The concept of limited units cannot and will not disappear, it’s an important part of gacha games, but that doesn’t mean that it’s something that should not be addressed. Less limited units, or at least giving the players a better shot at obtaining them, would be a fairer course of action.

 

Abysmal pull rates

It is often the case that the highest rarity units, the SSRs (or Super Super Rare) units in gacha games have low pull rates. Depending on the game, it can vary from as high as 10% to the extremely low 1% and under.

This is not a bad thing in itself, nor is it shady in any capacity, as their rarity is advertised in the units’ rarity level’s name. Problems arise when other aspects of the game, such as a hard to obtain pull currency, the lack of a reliable pity system, power creep and hard to clear levels that force you to use higher rarity units that you may not have are too noticeable. At that point the low pull rate becomes a problem.

 

Of course, the games can’t be made too easy for two main reasons. One is that making the characters too easy to get will inevitably hurt the company’s revenue. Maintaining a game and actively working to expand it is no cheap task, and without the necessary funds the game may need to shut down. The other is that players may lose interests if they get everything handed on a silver platter to them, as it is often not only the character itself that makes the player happy, but also the fact that they succeeded in securing it despite all odds. This doesn’t excuse a gacha game treating its playerbase like trash, however.

 

For comparison’s sake, let’s look over two successful gacha games and see where they stand all things considered. A gacha game such as Arknights is extremely free-two-play friendly. Despite the 2% pull rate for its SSR equivalent, there is a solid pity system in place, players receive free pulls on limited and anniversary banners, the pull currency is not hard to obtain and the game is not so hard that lower rarity units become obsolete.
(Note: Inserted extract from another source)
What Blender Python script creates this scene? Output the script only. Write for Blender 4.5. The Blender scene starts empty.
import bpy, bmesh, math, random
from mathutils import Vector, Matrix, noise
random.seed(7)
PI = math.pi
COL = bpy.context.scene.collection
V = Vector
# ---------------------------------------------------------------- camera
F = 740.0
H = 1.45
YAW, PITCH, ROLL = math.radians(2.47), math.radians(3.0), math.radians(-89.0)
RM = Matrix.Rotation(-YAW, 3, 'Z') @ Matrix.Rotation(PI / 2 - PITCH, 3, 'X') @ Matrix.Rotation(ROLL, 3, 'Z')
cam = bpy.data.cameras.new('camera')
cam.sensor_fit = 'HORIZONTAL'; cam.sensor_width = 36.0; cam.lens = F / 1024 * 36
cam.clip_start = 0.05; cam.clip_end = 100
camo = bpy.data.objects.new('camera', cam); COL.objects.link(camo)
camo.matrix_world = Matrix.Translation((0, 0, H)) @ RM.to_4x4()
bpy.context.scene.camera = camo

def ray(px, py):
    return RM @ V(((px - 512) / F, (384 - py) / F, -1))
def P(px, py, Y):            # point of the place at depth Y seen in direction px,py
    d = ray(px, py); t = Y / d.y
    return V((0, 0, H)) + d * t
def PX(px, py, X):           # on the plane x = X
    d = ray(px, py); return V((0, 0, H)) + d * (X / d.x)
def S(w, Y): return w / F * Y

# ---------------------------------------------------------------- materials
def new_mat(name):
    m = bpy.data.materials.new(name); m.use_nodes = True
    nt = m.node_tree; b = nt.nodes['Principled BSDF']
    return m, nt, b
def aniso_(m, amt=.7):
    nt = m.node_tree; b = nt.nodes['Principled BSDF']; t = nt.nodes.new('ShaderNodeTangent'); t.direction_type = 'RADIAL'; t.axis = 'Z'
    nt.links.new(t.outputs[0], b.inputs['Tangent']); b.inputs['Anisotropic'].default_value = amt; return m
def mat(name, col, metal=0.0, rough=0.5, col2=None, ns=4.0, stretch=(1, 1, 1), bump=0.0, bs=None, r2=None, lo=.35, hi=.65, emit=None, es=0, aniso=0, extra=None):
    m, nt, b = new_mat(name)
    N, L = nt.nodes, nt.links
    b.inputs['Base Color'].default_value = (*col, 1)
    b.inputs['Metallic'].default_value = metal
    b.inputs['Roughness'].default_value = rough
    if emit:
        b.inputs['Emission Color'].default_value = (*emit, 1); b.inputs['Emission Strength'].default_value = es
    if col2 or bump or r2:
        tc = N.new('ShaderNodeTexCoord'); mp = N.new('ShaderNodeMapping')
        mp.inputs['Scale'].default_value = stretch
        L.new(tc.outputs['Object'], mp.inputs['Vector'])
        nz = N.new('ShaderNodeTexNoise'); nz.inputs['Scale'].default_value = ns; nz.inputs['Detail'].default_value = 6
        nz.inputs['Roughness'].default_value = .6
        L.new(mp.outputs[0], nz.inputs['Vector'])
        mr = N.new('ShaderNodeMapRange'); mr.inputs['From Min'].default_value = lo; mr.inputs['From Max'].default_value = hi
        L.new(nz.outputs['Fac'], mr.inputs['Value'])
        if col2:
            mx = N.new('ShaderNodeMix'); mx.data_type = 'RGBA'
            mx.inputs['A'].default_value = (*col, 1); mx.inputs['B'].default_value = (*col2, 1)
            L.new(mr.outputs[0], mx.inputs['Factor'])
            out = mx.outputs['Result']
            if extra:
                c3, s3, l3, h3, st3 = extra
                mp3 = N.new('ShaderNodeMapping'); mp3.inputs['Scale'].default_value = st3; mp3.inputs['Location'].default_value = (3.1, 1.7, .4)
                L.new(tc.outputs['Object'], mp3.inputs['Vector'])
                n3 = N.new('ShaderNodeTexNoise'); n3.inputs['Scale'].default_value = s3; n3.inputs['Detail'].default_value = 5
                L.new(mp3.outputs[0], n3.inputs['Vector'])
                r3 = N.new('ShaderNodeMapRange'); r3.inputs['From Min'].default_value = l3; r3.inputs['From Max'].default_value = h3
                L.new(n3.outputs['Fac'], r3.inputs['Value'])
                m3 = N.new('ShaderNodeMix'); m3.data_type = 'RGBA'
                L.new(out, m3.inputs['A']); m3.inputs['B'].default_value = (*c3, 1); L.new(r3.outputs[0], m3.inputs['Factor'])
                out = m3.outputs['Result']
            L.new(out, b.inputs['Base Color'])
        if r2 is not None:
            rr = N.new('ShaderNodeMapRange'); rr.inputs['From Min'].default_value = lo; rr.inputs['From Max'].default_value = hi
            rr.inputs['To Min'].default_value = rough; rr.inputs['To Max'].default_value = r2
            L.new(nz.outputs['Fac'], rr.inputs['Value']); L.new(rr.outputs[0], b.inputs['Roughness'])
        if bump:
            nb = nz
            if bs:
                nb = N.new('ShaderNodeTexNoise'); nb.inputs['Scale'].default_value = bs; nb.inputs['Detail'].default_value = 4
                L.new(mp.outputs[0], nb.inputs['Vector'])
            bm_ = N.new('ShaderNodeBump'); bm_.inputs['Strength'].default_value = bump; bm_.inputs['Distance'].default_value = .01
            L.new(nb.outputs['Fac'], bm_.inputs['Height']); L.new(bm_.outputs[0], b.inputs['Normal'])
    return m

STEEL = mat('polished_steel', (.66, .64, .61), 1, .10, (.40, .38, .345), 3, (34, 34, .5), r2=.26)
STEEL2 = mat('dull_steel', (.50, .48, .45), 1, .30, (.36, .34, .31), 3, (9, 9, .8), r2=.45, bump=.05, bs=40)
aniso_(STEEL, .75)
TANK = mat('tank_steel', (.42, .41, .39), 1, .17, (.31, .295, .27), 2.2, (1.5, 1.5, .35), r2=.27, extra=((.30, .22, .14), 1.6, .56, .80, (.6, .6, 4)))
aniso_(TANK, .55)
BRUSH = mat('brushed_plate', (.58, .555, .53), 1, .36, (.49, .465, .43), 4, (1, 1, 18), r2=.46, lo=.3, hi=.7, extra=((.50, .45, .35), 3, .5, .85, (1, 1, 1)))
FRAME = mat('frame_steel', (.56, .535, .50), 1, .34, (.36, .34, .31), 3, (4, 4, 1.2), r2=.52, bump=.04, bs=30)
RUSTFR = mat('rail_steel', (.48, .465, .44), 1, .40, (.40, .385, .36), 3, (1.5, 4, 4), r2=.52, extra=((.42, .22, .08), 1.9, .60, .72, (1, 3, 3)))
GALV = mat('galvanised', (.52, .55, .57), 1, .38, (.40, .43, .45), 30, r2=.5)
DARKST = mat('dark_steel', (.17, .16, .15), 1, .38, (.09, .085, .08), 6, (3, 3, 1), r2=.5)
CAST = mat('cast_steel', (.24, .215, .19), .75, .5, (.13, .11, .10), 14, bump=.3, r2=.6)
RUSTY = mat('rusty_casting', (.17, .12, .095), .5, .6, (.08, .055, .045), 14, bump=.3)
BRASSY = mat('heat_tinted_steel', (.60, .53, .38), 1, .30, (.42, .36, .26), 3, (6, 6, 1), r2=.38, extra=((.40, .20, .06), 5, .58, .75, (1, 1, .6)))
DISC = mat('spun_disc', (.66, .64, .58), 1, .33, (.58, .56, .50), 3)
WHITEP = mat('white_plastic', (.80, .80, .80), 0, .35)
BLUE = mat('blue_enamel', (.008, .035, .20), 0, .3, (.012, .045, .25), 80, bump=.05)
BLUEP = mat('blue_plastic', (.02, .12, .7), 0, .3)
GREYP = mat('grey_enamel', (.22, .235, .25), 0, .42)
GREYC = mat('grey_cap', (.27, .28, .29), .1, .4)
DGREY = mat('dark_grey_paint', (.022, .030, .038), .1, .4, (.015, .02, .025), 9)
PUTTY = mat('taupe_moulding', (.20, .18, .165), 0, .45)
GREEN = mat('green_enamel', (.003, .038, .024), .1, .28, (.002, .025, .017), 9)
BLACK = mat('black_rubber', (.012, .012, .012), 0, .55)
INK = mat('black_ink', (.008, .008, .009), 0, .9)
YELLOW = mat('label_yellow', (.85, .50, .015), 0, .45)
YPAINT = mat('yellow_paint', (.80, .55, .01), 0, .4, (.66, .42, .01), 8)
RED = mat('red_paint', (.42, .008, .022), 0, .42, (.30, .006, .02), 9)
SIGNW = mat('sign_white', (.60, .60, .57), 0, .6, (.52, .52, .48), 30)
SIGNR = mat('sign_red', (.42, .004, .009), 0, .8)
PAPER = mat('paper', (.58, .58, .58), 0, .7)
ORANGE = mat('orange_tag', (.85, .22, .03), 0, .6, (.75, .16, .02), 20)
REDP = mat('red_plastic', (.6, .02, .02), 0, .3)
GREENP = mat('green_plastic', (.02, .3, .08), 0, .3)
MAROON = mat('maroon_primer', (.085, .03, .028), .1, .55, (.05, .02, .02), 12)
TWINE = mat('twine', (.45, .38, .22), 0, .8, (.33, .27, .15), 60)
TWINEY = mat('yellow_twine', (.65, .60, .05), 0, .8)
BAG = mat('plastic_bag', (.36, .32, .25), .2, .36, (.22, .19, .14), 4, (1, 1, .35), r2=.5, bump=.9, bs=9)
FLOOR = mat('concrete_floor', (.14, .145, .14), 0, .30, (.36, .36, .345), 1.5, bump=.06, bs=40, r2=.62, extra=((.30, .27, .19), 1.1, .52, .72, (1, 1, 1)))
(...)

On the other hand, Fate/Grand Order has a 1% pull rate for SSRs, but there is no real pity system in place, the concept of free pulls did not exist until its 4th anniversary (1 free pull every 10 pulls), and while the pull currency is not objectively hard to get and players receiver bonuses once in a while, the fact that you can spend all of it without getting a single SSR is disheartening.

 

A balance must exist to keep both players and the company alike happy, and for that balance to exist at least some, if not all, aspects that make a gacha game gambling-lite should be improved. Being too lenient may hurt gacha games, but being too harsh will also hurt them in the long run: players may simply drop the games when they don’t meet a certain standard.